▶ Requirement
Exactly the lines from the start of the data below through the line that contains "downlight(-3.575, -.14, True, 'small" are to be copied, with pictures left out.

>> begin Supplied information

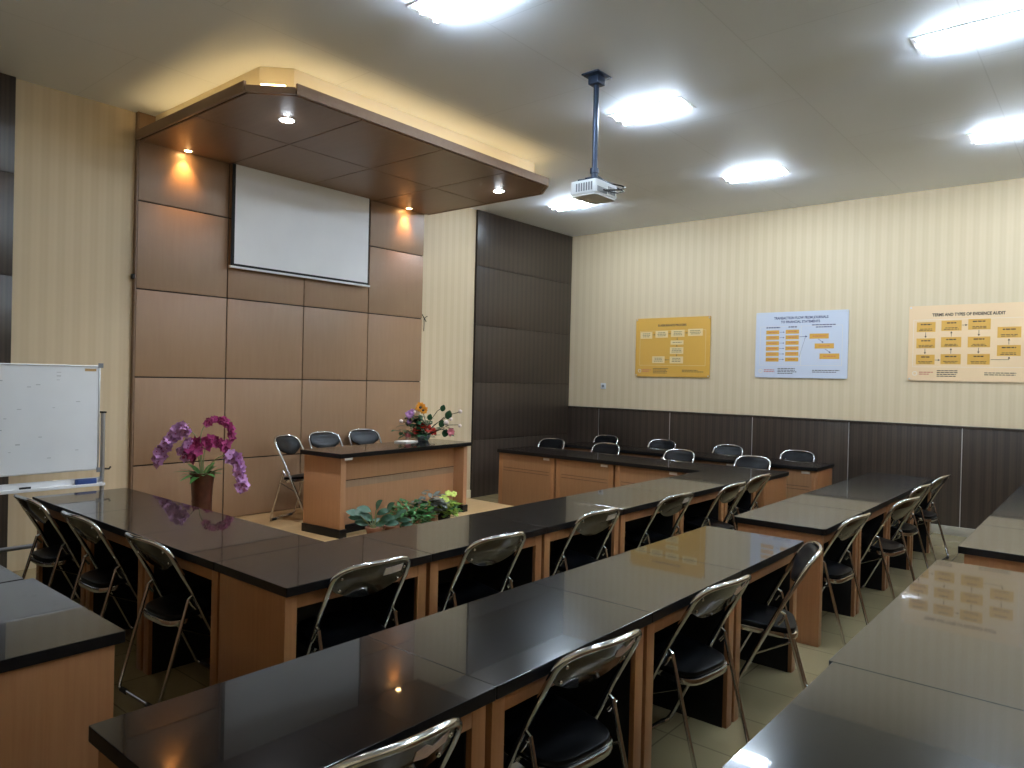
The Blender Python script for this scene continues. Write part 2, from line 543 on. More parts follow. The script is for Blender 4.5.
# downlights
def downlight(x, y, warm, label):
    t = thing('downlight', label, 'downlight', (x, y, cz0), 0, 'downlights in the canopy')
    r = .055 if not warm else .03
    bm = B(); lathe(bm, [(r, -.001), (r, -.006), (r + .014, -.004), (r + .016, -.0005)], 0, 0, 24)
    obj('trim_ring', bm, M['whitemetal'], t)
    bm = B(); lathe(bm, [(r, -.002), (r * .85, -.008 if not warm else -.006), (r * .5, -.013 if not warm else -.010), (0, -.015 if not warm else -.012)], 0, 0, 24)
    obj('lens', bm, M['warmled'] if warm else M['coolled'], t)
    l = bpy.data.lights.new('downlight_beam', 'SPOT')
    l.energy = 12 if warm else 60
    l.color = (1.0, .52, .17) if warm else (.88, .94, 1.0)
    l.spot_size = math.radians(80 if warm else 110); l.spot_blend = 1.0; l.shadow_soft_size = .02
    lo = bpy.data.objects.new('beam', l); COL.objects.link(lo); lo.parent = t; lo.location = (0, 0, -.016 if warm else -.02)
    lo.rotation_euler = (math.radians(16), 0, 0) if warm else (0, 0, 0)
    return t
downlight(-6.21, -1.61, False, 'bright white downlight under the left front corner of the canopy')
downlight(-3.57, -1.575, False, 'bright white downlight under the right front corner of the canopy')
downlight(-6.30, -.14, True, 'small amber downlight washing the wall left of the screen')
downlight(-3.575, -.14, True, 'small amber downlight washing the wall right of the screen')

# ---------------------------------------------------------------- ceiling lights
FLAB = {0: 'twin tube ceiling light cut off by the top edge, nearest the canopy corner',
        1: 'twin tube ceiling light just right of the projector pole',
        2: 'twin tube ceiling light between the projector and the right wall, above the pale blue poster',
        3: 'twin tube ceiling light partly hidden behind the projector, near the dark wall corner',
        5: 'largest twin tube ceiling light at the top right of the photo',
        6: 'twin tube ceiling light at the right edge, nearest the peach poster'}
for i, (fx, fy) in enumerate(FIX):
    t = thing('ceiling_light', FLAB.get(i, 'unseen twin tube ceiling light, added to brighten the room'), 'ceiling light', (fx, fy, H), 0, 'recessed fluorescent ceiling lights')
    bm = B()
    for s in (-1, 1):
        box(bm, s * FW - .012, s * FW + .012, -FL - .012, FL + .012, -.006, -.0005)
        box(bm, -FW + .012, FW - .012, s * FL - .012, s * FL + .012, -.006, -.0005)
    obj('frame', bm, M['whitemetal'], t, False)
    bm = B()
    zt = .075; iw, il = FW - .03, FL - .02
    ring0 = [bm.verts.new((sx * (FW - .0005), sy * (FL - .0005), 0)) for sx, sy in ((-1, -1), (1, -1), (1, 1), (-1, 1))]
    ring1 = [bm.verts.new((sx * iw, sy * il, zt)) for sx, sy in ((-1, -1), (1, -1), (1, 1), (-1, 1))]
    for k in range(4): bm.faces.new([ring0[k], ring0[(k + 1) % 4], ring1[(k + 1) % 4], ring1[k]])
    bm.faces.new(ring1)
    pr = [(-.012, zt - .002), (0, .03), (.012, zt - .002)]
    b2 = B()
    for yy in (-il, il):
        for px, pz in pr: b2.verts.new((px, yy, pz))
    b2.verts.ensure_lookup_table(); v = b2.verts
    b2.faces.new([v[0], v[1], v[4], v[3]]); b2.faces.new([v[1], v[2], v[5], v[4]])
    merge(bm, b2)
    obj('reflector', bm, M['reflector'], t, False)
    for s in (-1, 1):
        bm = B(); tube(bm, [(s * .062, -.285, -.025), (s * .062, .285, -.025)], .0165, 12)
        tb = obj('tube', bm, M['tube'], t)
        for e in (-1, 1):
            bm = B(); ya, yb_ = sorted((e * .2855, e * .305)); box(bm, s * .062 - .012, s * .062 + .012, ya, yb_, -.043, .05, 0, .002)
            obj('lamp_holder', bm, M['whitemetal'], tb)

# ---------------------------------------------------------------- projection screen
scr = thing('projection_screen', 'white pull-down projection screen with black border hanging on the brown wall', 'projection screen', (-5.005, -.12, 2.665))
SW, SHH = .845, 1.015
bm = B(); box(bm, -SW + .035, SW - .012, -.002, .002, .045, SHH)
obj('screen_fabric', bm, M['screen'], scr, False)
bm = B()
box(bm, -SW, -SW + .035, -.0022, .0022, .02, SHH); box(bm, SW - .012, SW, -.0022, .0022, .02, SHH)
box(bm, -SW + .035, SW - .012, -.0022, .0022, .02, .045)
obj('border', bm, M['blackcloth'], scr, False)
bm = B(); box(bm, -SW - .012, SW + .02, -.014, .014, 0, .021, 0, .004)
obj('bottom_bar', bm, M['white'], scr)

# small hook with hanging ends at the edge of the brown cladding
bm = B()
tube(bm, [(-3.249, -.045, 2.44), (-3.235, -.052, 2.42), (-3.19, -.05, 2.37), (-3.16, -.04, 2.345)], .006, 6)
tube(bm, [(-3.205, -.05, 2.385), (-3.203, -.05, 2.30), (-3.205, -.048, 2.22)], .005, 6)
tube(bm, [(-3.20, -.05, 2.38), (-3.17, -.05, 2.405), (-3.15, -.05, 2.41)], .005, 6)
tag(obj('wall_hook', bm, M['twig']), 'small dark wire hook at the right edge of the brown cladding', 'hook')
bm = B(); box(bm, -6.735, -6.712, -.05, -.015, 2.455, 2.50, 0, .004)
tag(obj('door_latch', bm, M['black']), 'tiny black latch on the left edge of the brown cladding', 'latch')

# wall socket
soc = thing('wall_socket', 'small white wall socket between the dark wall and the gold poster', 'socket', (-.0005, -.687, 1.567))
bm = B(); box(bm, -.012, 0, -.045, .045, -.045, .045, 0, .004); obj('cover_plate', bm, M['white'], soc)
bm = B(); lathe(bm, [(.022, 0), (.022, .004), (.014, .004), (.013, .001), (0, .001)], 0, 0, 16)
for v in bm.verts: v.co = Vector((-.012 - v.co.z, v.co.x, v.co.y))
obj('outlet', bm, M['greyplastic'], soc)

# ---------------------------------------------------------------- projector on its pole
pm = thing('projector_mount', 'dark blue-grey ceiling pole mount carrying the projector', 'projector mount', (-4.925, -3.72, H))
bm = B(); box(bm, -.095, .095, -.075, .075, -.012, -.0005, 0, .003); box(bm, -.05, .05, -.045, .045, -.075, -.0125, 0, .008)
obj('ceiling_plate', bm, M['navy'], pm)
bm = B(); tube(bm, [(0, 0, -.0755), (0, 0, -.70)], .021, 16); obj('pole', bm, M['navy'], pm)
bm = B(); lathe(bm, [(.0215, -.70), (.034, -.70), (.034, -.735), (.026, -.74), (.026, -.775), (0, -.775)], 0, 0, 16)
box(bm, -.06, .06, -.045, .045, -.79, -.7755, 0, .003)
for sx, sy in ((-1, -1), (1, -1), (1, 1), (-1, 1)):
    tube(bm, [(sx * .04, sy * .035, -.785), (sx * .10, sy * .075, -.80), (sx * .10, sy * .075, -.812)], .007, 6)
obj('bracket', bm, M['navy'], pm)
pj = thing('projector', 'white projector hanging from the pole below the ceiling', 'projector', (-4.925, -3.72, H - .93))
bm = B()
prism(bm, rounded_rect(-.15, .15, -.115, .115, .02), 0.012, .112, 0, .008)
prism(bm, rounded_rect(-.142, .142, -.108, .108, .02), 0, .0125, 0)
obj('body', bm, M['white'], pj)
bm = B()
for k in range(7): box(bm, -.1525, -.149, -.085 + k * .022, -.073 + k * .022, .03, .09)
for k in range(5): box(bm, .02 + k * .02, .031 + k * .02, -.1175, -.114, .03, .085)
box(bm, -.13, .0, -.1175, -.114, .02, .06)
obj('vent_grille', bm, M['greyplastic'], pj, False)
bm = B(); lathe(bm, [(.033, 0), (.036, .012), (.03, .018), (.026, .014), (0, .008)], 0, 0, 20)
for v in bm.verts: v.co = Vector((v.co.x + .07, v.co.z + .1145, v.co.y + .062))
obj('lens', bm, M['black'], pj)
bm = B()
for sx, sy in ((-.10, -.075), (.10, -.075), (.10, .075), (-.10, .075)): lathe(bm, [(.012, .1125), (.012, .1175), (0, .1175)], sx, sy, 10)
obj('mounting_boss', bm, M['greyplastic'], pj)
bm = B()
tube(bm, [(-.01, -.1175, .05), (0, -.16, .045), (.06, -.20, .055), (.14, -.19, .09), (.17, -.13, .12), (.13, -.05, .14), (.05, -.015, .155), (.03, -.005, .20)], .006, 8)
tube(bm, [(-.05, -.1175, .045), (-.03, -.15, .03), (.05, -.18, .03), (.17, -.16, .07), (.20, -.09, .11), (.12, -.03, .15), (.035, .0, .19)], .005, 8)
tag(obj('projector_cable', bm, M['rubber'], None, loc=(-4.925, -3.72, H - .93)), 'loop of dark cables hanging from the back of the projector', 'cable')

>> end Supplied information

▶ Written solution
The Blender Python script for this scene continues. Write part 2, from line 543 on. More parts follow. The script is for Blender 4.5.
# downlights
def downlight(x, y, warm, label):
    t = thing('downlight', label, 'downlight', (x, y, cz0), 0, 'downlights in the canopy')
    r = .055 if not warm else .03
    bm = B(); lathe(bm, [(r, -.001), (r, -.006), (r + .014, -.004), (r + .016, -.0005)], 0, 0, 24)
    obj('trim_ring', bm, M['whitemetal'], t)
    bm = B(); lathe(bm, [(r, -.002), (r * .85, -.008 if not warm else -.006), (r * .5, -.013 if not warm else -.010), (0, -.015 if not warm else -.012)], 0, 0, 24)
    obj('lens', bm, M['warmled'] if warm else M['coolled'], t)
    l = bpy.data.lights.new('downlight_beam', 'SPOT')
    l.energy = 12 if warm else 60
    l.color = (1.0, .52, .17) if warm else (.88, .94, 1.0)
    l.spot_size = math.radians(80 if warm else 110); l.spot_blend = 1.0; l.shadow_soft_size = .02
    lo = bpy.data.objects.new('beam', l); COL.objects.link(lo); lo.parent = t; lo.location = (0, 0, -.016 if warm else -.02)
    lo.rotation_euler = (math.radians(16), 0, 0) if warm else (0, 0, 0)
    return t
downlight(-6.21, -1.61, False, 'bright white downlight under the left front corner of the canopy')
downlight(-3.57, -1.575, False, 'bright white downlight under the right front corner of the canopy')
downlight(-6.30, -.14, True, 'small amber downlight washing the wall left of the screen')
downlight(-3.575, -.14, True, 'small amber downlight washing the wall right of the screen')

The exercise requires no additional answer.